─── INFORMATION SUPPLIED ───

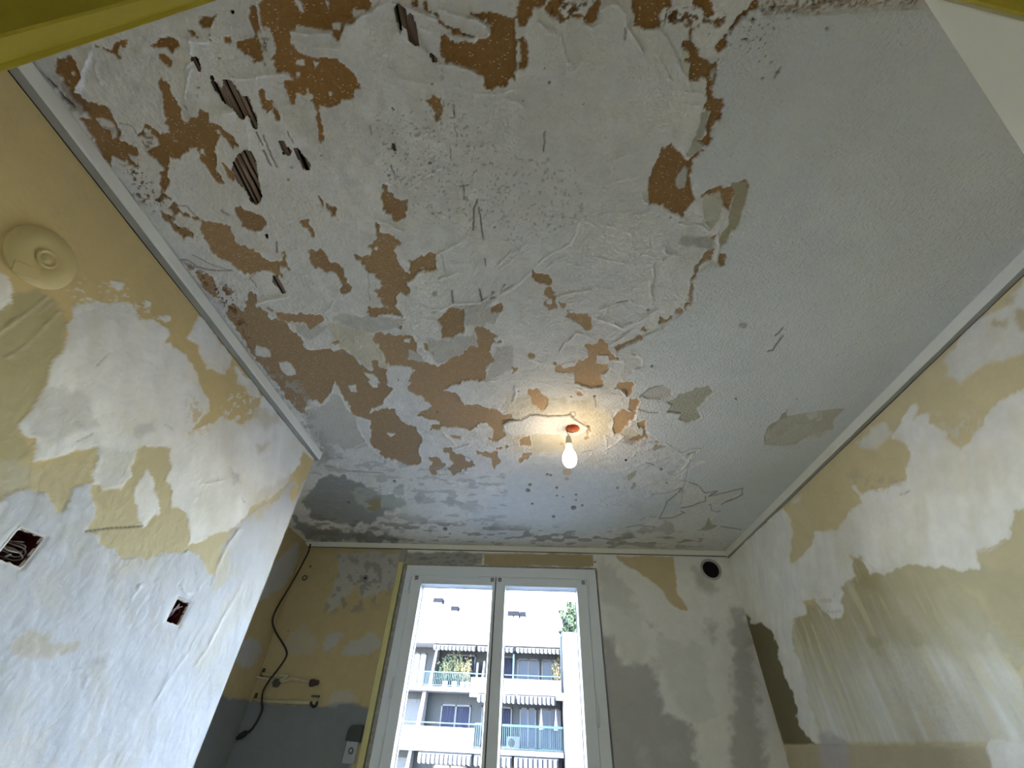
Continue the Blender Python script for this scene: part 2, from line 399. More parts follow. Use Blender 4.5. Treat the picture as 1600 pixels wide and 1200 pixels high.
# stretches further left where the coat also holds
for p in T(800, 600, 4, '''20,500 120,440 300,430 520,520 640,520 760,640 920,690 1000,640 1060,760 900,830 720,900 -100,960 -300,880 -100,700'''): S.patch(p, (.57, .58, .56), H_PT * .5, soft=8, rough=10, amt=.8)
# rough strip where a cornice came away along the door wall
S.specks([(1180, -40), (1460, -40), (1445, 9), (1260, 22), (1190, 26)], (.30, .21, .12), f=6, th=.02, amt=.75, dh=-.001, sheet=.5)
S.specks([(1180, -40), (1460, -40), (1445, 9), (1260, 22), (1190, 26)], (.12, .08, .05), f=3.4, th=.2, amt=.9, dh=-.002, sd=5, sheet=.5)

brown = T(0, 0, 4, '''1240,130 1290,110 1350,90 1345,130 1310,180 1270,165 1245,140
1170,190 1200,190 1240,235 1210,235
1295,210 1320,210 1315,245
1395,235 1440,225 1445,265 1410,265
1400,75 1460,60 1470,85 1430,85
930,285 990,245 1060,230 1105,250 1120,290 1075,330 1060,310 1030,290 985,310 940,300
965,330 1040,345 1085,375 1060,415 1010,395
350,365 450,350 500,470 490,560 520,620 600,650 640,655 690,700 740,790 760,830 740,870 800,890 850,930 865,970 810,970 850,1040 830,1040 760,1000 700,985 690,1040 650,980 600,900 540,800 500,740 560,740 500,650 440,600 400,520 350,450
985,510 1000,490 1040,520 1060,560 1100,620 1115,680 1150,770 1190,735 1230,730 1230,665 1260,690 1300,705 1310,760 1360,780 1400,820 1450,860 1500,920 1480,920 1450,890 1460,930 1420,870 1370,810 1340,810 1360,860 1350,950 1355,1010 1345,1060 1400,1145 1350,1135 1300,1080 1260,1010 1220,930 1190,930 1160,960 1120,995 1060,985 1050,1060 1050,1130 1030,1200 1000,1200 1010,1120 995,1080 1020,1060 980,1000 920,950 990,910 985,870 940,810 900,800 890,850 860,850 890,810 900,770 960,810 1000,840 1055,830 1040,780 1015,680 1020,580 990,540
1370,1010 1420,1040 1450,1080 1455,1120 1430,1110
600,295 640,295 700,320 705,275 730,270 745,340 760,365 740,370 700,330 650,315
750,255 780,250 780,300 760,300''') + T(400, 0, 4, '''0,20 60,-20 710,-20 705,60 640,110 590,145 545,150 530,220 520,290 500,260 470,195 420,200 370,185 300,180 240,140 240,190 210,195 215,260 260,330 320,350 390,370 510,365 550,420 610,460 630,510 660,570 620,560 610,620 540,620 520,650 490,665 460,690 430,680 390,655 410,740 415,800 435,860 400,890 375,850 385,800 370,740 370,680 330,630 350,600 320,555 300,600 250,590 245,655 215,660 210,610 180,590 170,505 225,500 190,455 130,450 100,380 70,370 130,330 110,250 80,190 30,150
-130,250 -60,250 -10,220 -40,130 -45,40 0,10 10,150 5,210 15,260 40,330 60,410 30,400 -10,390 -70,340 -120,300
0,555 40,560 75,640 100,640 105,670 65,700 40,680 20,620
110,670 130,680 155,750 140,755 105,700
975,20 1010,-10 1020,50 980,45
1040,10 1075,-5 1070,75 1045,60
1320,75 1410,85 1475,65 1530,95 1620,110 1625,240 1635,250 1630,400 1615,500 1600,480 1560,540 1500,545 1480,570 1430,570 1420,490 1390,460 1340,440 1280,420 1190,390 1160,340 1145,290 1160,230 1190,210 1220,250 1270,270 1300,250 1380,275 1400,240 1460,215 1460,170 1430,130 1360,100
1085,75 1135,90 1150,130 1230,160 1290,200 1370,230 1350,240 1270,225 1200,190 1140,150 1130,110
1040,625 1080,610 1110,590 1155,620 1160,700 1150,750 1130,760 1115,730 1120,700 1090,660 1060,630
845,670 870,685 870,700 855,690''') + T(800, 0, 4, '''35,-20 230,-20 210,30 130,70 110,120 90,165 45,180 35,110
230,-20 330,-20 300,60 320,120 310,150 290,140 300,100 230,95 200,60
450,90 500,40 530,0 560,-20 540,60 520,140 500,150 450,155
310,118 380,95 450,92 450,104 380,108 320,132
55,230 70,225 95,280 100,400 90,415 45,415 45,310
730,-20 1010,-20 1000,40 950,50 920,100 930,140 910,170 880,180 830,180 765,160 760,60
1120,-20 1240,-20 1250,50 1270,100 1220,110 1180,60 1150,50 1125,40
1010,70 1040,80 1020,130 970,120
1470,60 1500,10 1560,-20 1540,40 1440,100 1400,150 1350,210 1330,240 1335,290 1290,325 1270,300 1290,260 1340,210 1380,150 1440,70
1270,100 1330,110 1310,160 1280,180 1260,150
1100,200 1120,180 1125,260 1160,310 1150,330 1170,360 1200,370 1240,395 1290,375 1290,440 1260,500 1250,530 1250,600 1310,620 1325,660 1300,720 1250,800 1230,850 1240,870 1200,920 1185,945 1130,1000 1130,1060 1110,1090 1125,1180 1150,1250 1100,1310 1060,1355 1000,1330 960,1290 900,1275 855,1275 845,1160 880,1050 930,940 990,900 1010,920 1050,960 1090,990 1110,980 1150,960 1190,920 1150,880 1190,880 1220,840 1210,770 1240,700 1190,690 1200,670 1230,610 1220,540 1220,510 1190,470 1150,510 1110,500 1100,450 1110,400 1060,380 1090,360 1110,350 1060,290 1070,260 1110,250
1230,1190 1300,1150 1320,1170 1380,1155 1450,1125 1480,1165 1400,1210 1355,1315 1325,1280 1310,1240 1260,1200 1180,1230''') + T(800, 300, 4, '''1240,290 1280,260 1280,300 1250,320
1215,370 1260,360 1245,420 1200,440 1170,480 1155,530 1120,555 1130,520 1160,460 1190,400
1300,380 1340,385 1325,440 1300,460
1130,560 1127,660 1122,710 1090,720 1070,750 1030,780 980,812 940,845 915,820 925,780 960,800 1030,750 1090,700 1112,690 1120,640
800,870 820,845 860,865 835,890
800,895 812,912 720,955 660,990 640,975 720,935
115,540 130,505 180,520 240,520 250,550 235,590 190,565 150,560
200,620 245,590 275,630 265,680 275,715 235,735 205,705 200,690 225,670
295,690 340,700 320,730
345,750 410,765 470,760 500,790 500,860 480,870 430,840 380,810 345,785
270,1070 320,1100 380,1080 440,1060 480,1040 475,1000 450,960 520,950 555,920 600,950 610,1000 670,1040 600,1070 600,1090 620,1100 560,1150 560,1210 510,1220 390,1200 385,1130 330,1140 270,1130
105,1020 140,1010 165,1040 120,1035
0,1100 30,1100 0,1130
720,1020 760,1010 780,1020 740,1032''') + T(0, 300, 4, '''1010,0 1060,30 1100,50 1110,110 1180,150 1250,180 1220,170 1130,130 1090,130 1050,100 1070,60 1020,30
990,100 1040,130 1080,190 1120,230 1180,230 1225,280 1150,280 1080,240 1040,190 1005,160
1265,180 1340,200 1430,215 1450,280 1500,340 1560,355 1600,375 1650,410 1700,440 1760,420 1765,370 1785,360 1805,400 1780,420 1810,485 1770,465 1745,460 1762,530 1720,525 1680,490 1600,500 1560,520 1480,485 1400,430 1330,390 1310,340 1270,300 1250,230
1455,100 1500,85 1600,140 1650,160 1660,200 1620,260 1570,250 1520,210 1490,160
1650,270 1670,270 1672,292 1655,290
1230,520 1290,510 1330,540 1350,590 1340,640 1380,660 1350,680 1300,640 1260,590''') + T(400, 300, 4, '''-50,620 0,640 0,710 30,730 100,790 160,800 210,860 290,930 300,975 400,990 540,985 600,1020 640,1070 720,1115 730,1055 765,1055 775,1100 820,1115 830,1200 850,1240 800,1280 790,1320 730,1350 710,1380 870,1350 890,1410 950,1470 1000,1470 1040,1540 1010,1600 1025,1690 960,1705 860,1680 800,1650 720,1600 700,1550 720,1530 710,1430 640,1400 600,1390 560,1310 490,1190 470,1260 430,1310 400,1330 340,1280 310,1310 300,1380 260,1370 210,1310 150,1240 60,1130 -40,980 -100,900 -150,810 -200,760 -150,700 -80,750
750,195 770,215 770,250 800,270 860,265 905,320 870,370 890,430 920,490 960,515 955,430 1010,400 1080,380 1135,380 1115,410 1145,500 1080,495 1040,500 970,560 940,570 970,600 970,635 940,655 900,640 870,660 880,720 910,775 830,765 770,760 740,775 690,755 700,720 830,730 780,690 730,620 790,590 780,550 730,520 690,490 680,460 620,410 615,390 660,405 710,400 725,370 705,340 745,290
790,-50 850,0 870,30 905,65 940,55 940,160 910,185 880,200 850,185 840,145 800,155 795,90 780,40
325,350 390,375 400,365 440,385 470,440 520,450 545,480 550,530 590,590 600,630 570,625 545,650 525,610 530,560 470,500 430,500 350,460 335,420
275,190 320,180 370,260 360,275 330,240 290,215
390,20 425,80 420,90 390,40
430,70 490,90 520,180 480,150 440,110
60,720 120,750 240,760 250,790 270,765 400,775 425,800 370,840 340,860 290,820 220,810 150,790
1150,795 1200,730 1300,745 1290,820 1310,880 1160,915 1155,840 1135,810
745,885 800,880 900,895 960,890 1020,970 1000,990 1050,1060 1130,1090 1200,1060 1220,1040 1290,1020 1340,960 1390,970 1380,900 1360,850 1440,855 1500,890 1545,930 1530,960 1480,940 1460,1000 1480,1060 1430,1120 1420,1180 1310,1180 1250,1200 1170,1240 1250,1260 1290,1320 1440,1350 1590,1400 1580,1430 1550,1460 1560,1530 1510,1570 1470,1550 1490,1490 1400,1440 1340,1490 1240,1460 1170,1470 1150,1500 1090,1485 1080,1460 1140,1440 1000,1400 1090,1340 1040,1290 940,1230 970,1180 890,1180 960,1190 990,1120 960,1100 860,1090 810,1060 790,1000 765,950 725,930
470,945 510,925 525,940 490,965
625,915 650,955 630,945
1035,940 1060,950 1110,1020 1060,990
880,850 910,840 905,870
1490,720 1530,700 1530,740 1470,750''') + T(400, 600, 4, '''1200,315 1280,320 1290,365 1240,350
1155,400 1220,400 1230,430 1290,440 1370,490 1370,510 1230,560 1190,530 1235,500 1200,440
1050,455 1100,450 1150,475 1195,500 1170,530 1120,540 1130,565 1090,560 1085,520 1110,490
1365,415 1440,430 1500,430 1530,490 1490,540 1450,510 1480,470 1400,440
1510,400 1600,370 1600,390 1530,405
1430,330 1470,330 1480,360 1430,345''') + T(800, 600, 4, '''645,30 700,-10 755,-20 750,50 720,80 700,50
740,90 785,90 790,130 760,180 735,160
655,180 690,160 770,180 760,220 735,250 700,290 690,320 640,320 625,260 640,210
100,30 160,25 210,70 225,100 190,170 180,190 160,160 115,130
400,50 430,40 455,70 420,80
20,35 50,35 55,55 30,60
50,340 110,330 115,385 50,385
50,445 120,435 80,465 50,500 40,470
460,260 490,270 480,340 465,345
730,350 800,325 830,290 850,310 850,330 790,350
790,235 830,235 830,270 800,270
870,400 910,380 900,410
700,465 735,480 705,478
590,425 615,432 590,435''')
for i, p in enumerate(brown):
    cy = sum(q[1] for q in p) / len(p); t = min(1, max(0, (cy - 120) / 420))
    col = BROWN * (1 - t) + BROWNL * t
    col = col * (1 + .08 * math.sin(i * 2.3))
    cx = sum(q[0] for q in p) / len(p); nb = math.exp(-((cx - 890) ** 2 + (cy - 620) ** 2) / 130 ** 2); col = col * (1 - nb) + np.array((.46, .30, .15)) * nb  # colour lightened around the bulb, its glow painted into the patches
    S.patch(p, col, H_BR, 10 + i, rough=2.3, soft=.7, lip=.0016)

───

*WHAT YOU ARE ASKED TO DO:* Write out, word for word, the line containing "col = BROWN * (1 - t) + BROWNL * t" and every line after it to the end of the data above.

*RESULT FOR THIS EXERCISE:*
    col = BROWN * (1 - t) + BROWNL * t
    col = col * (1 + .08 * math.sin(i * 2.3))
    cx = sum(q[0] for q in p) / len(p); nb = math.exp(-((cx - 890) ** 2 + (cy - 620) ** 2) / 130 ** 2); col = col * (1 - nb) + np.array((.46, .30, .15)) * nb  # colour lightened around the bulb, its glow painted into the patches
    S.patch(p, col, H_BR, 10 + i, rough=2.3, soft=.7, lip=.0016)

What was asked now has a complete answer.